Der Innenminister von Nordrhein-Westfalen, Herbert Reul, hat sich zuletzt in der ZDF-Sendung Morgenmagazin am 09.01.2023 im Zuge der jüngsten Ermittlungen zu islamistischen Terror-anschlagsplänen erneut für eine Vorratsdatenspeicherung ausgesprochen1. Dabei betonte er immer wieder die möglichen Erkenntnisse und Erfolge einer Datenüberwachung, erwähnte aber mit keiner Silbe den Konflikt mit dem grundgesetzlich verankerten Recht auf informatio­nelle Selbstbestimmung.

Innenminister Reul und viele seiner Amtskollegen beziehen sich in ihren aktuellen Forderun­gen nach einer neuen Vorratsdatenspeicherung zwar auf das jüngste Urteil des Europäischen Gerichtshofs (EuGH), möchten aber dennoch die dort gesetzten Freiräume maximal und auch in eigener Interpretation ausnutzen. Ein erneuter Konflikt der lernresistenten Verfechter der Vorratsdatenspeicherung mit den Grundrechten ist damit vorprogrammiert.

Mit Inkrafttreten der Datenschutzgrundverordnung (DSGVO) sind die Prinzipien der Datenver­meidung und der Datensparsamkeit oberste gesetzliche Ziele des Datenschutzrechts der Mit­gliedsländer der Europäischen Union geworden. Diesen Zielen haben sich laut EU-Rechtspre­chung auch staatliche Ermittlungsbehörden zu unterwerfen.

Der Europäische Gerichtshof hat nach einer Reihe von Urteilen zu ähnlichen Fällen in den vergangenen Jahren zur Zulässigkeit der Vorratsdatenspeicherung am 20. September 2022 erklärt, dass die verdachtsunabhängige Speicherung personenbezogener Daten unvereinbar mit dem EU-Recht ist und damit die entsprechenden deutschen Normen in ihrer jetzigen Fas­sung rechtswidrig sind.

Der Bundesbeauftragte für den Datenschutz und die Informationsfreiheit (BfDI) Professor Ul­rich Kelber begrüßte die Entscheidung des EuGH und betonte im Hinblick auf die Äußerungen von Bundesinnenministerin Nancy Faeser und verschiedener Innenpolitiker die Aussage des EuGH: „Die jeweilige nationale Anordnung zur Vornahme der Speicherung muss jedoch zeitlich befristet sein und einer wirksamen Überprüfung durch ein Gericht oder eine unabhän­gige Verwaltungsbehörde unterliegen“.2

Die Innenminister des Bundes und der Länder, allen voran der Innenminister von Nordrhein-Westfalen Herbert Reul, drängen trotz der eindeutigen Urteile auf eine Neuauflage der Vor-ratsdatenspeicherung.
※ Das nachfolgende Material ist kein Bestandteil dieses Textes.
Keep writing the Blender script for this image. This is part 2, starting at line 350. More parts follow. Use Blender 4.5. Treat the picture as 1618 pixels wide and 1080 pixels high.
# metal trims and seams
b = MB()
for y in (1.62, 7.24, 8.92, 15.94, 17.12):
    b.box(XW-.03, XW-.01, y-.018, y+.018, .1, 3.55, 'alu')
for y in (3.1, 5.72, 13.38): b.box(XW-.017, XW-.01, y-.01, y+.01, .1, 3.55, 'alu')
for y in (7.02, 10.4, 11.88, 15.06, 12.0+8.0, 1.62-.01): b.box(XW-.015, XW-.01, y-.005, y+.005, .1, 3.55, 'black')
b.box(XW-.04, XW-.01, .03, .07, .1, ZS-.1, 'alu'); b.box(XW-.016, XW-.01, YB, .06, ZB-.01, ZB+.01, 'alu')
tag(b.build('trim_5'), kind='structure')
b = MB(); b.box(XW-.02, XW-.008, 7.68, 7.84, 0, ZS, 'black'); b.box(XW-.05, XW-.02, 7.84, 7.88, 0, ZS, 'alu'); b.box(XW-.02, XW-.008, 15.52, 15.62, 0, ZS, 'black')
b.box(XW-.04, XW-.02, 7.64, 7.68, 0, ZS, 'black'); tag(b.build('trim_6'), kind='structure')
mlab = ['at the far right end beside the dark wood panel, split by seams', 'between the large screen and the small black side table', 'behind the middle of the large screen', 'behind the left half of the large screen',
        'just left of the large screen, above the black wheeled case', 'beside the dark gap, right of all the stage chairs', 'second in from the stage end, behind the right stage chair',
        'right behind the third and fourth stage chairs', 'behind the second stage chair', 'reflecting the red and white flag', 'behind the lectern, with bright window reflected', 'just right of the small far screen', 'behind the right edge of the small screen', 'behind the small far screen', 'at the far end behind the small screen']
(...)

Schon im Zuge der Innenministerkonferenz im Juni 2020 haben er und auch der damalige Innenminister von Sachsen, Roland Wöller, mit Blick auf Fälle von Kindes­missbrauch und Rechtsextremismus eindringlich für Vorratsdatenspeicherung und Chatkon-trolle plädiert, obwohl zu diesem Zeitpunkt schon lange die Zeichen aus Luxemburg zur Un­vereinbarkeit der Vorratsdatenspeicherung mit der europäischen Rechtsprechung eindeutig erkennbar waren.3

Als Reaktion auf das Urteil des EuGH hat der Bundesjustizminister Ende Oktober einen Ent­wurf für das auch von Bündnis 90/Die Grünen unterstützte Quick-Freeze-Verfahren vorgelegt.4 Dieses Verfahren soll die Kompromisslösung zwischen Bürgerrechten zur informationellen Selbstbestimmung und der Notwendigkeit der Feststellung digitaler Spuren für die polizeiliche Ermittlungsarbeit darstellen.

Bei genauerer Betrachtung ist aber das sogenannte Quick-Freeze-Verfahren in seiner jetzigen Ausgestaltung auch nur ein grün-gelb gefärbtes Trojanisches Pferd, dass am Ende mit allen möglichen rechtlichen Auslegungen einer Vorratsdatenspeicherung gleichkommt, vor allem wenn die rechtlichen Abfragehürden so weit gesenkt werden, dass nahezu ein Quick-Freeze-Automatismus herrscht – zumal sowohl die räumliche als auch die zeitliche Begrenzung der sog. Quick-Freeze-Anfragen sehr weit ausgedehnt werden können.

Die staatlichen Begehrlichkeiten nach vorhandenen Datenhalden, trotz aller Beteuerungen zum Datenschutz und dem Recht der informationellen Selbstbestimmung, haben sich in den letzten Jahren trotz Nichtanwendung der alten VDS-Regelungen massiv verstärkt. Allein 2021 wurde von über 100 staatlichen Stellen des Bundes und der Länder über das sogenannte automatisierte Auskunftsverfahren der Bundesnetzagentur 24 Millionen Mal eine Telefonnum­mernzuordnung abgefragt (2017 12 Mio. Mal).5 Wie oft Personendaten zu einzelnen IP-Adres-sen abgefragt wurden, kann nicht ermittelt werden, da sich bisher alle Bundesregierungen geweigert haben, bei der Bundesnetzagentur eine solche Schnittstelle zu etablieren – wohl aus nachvollziehbaren Gründen.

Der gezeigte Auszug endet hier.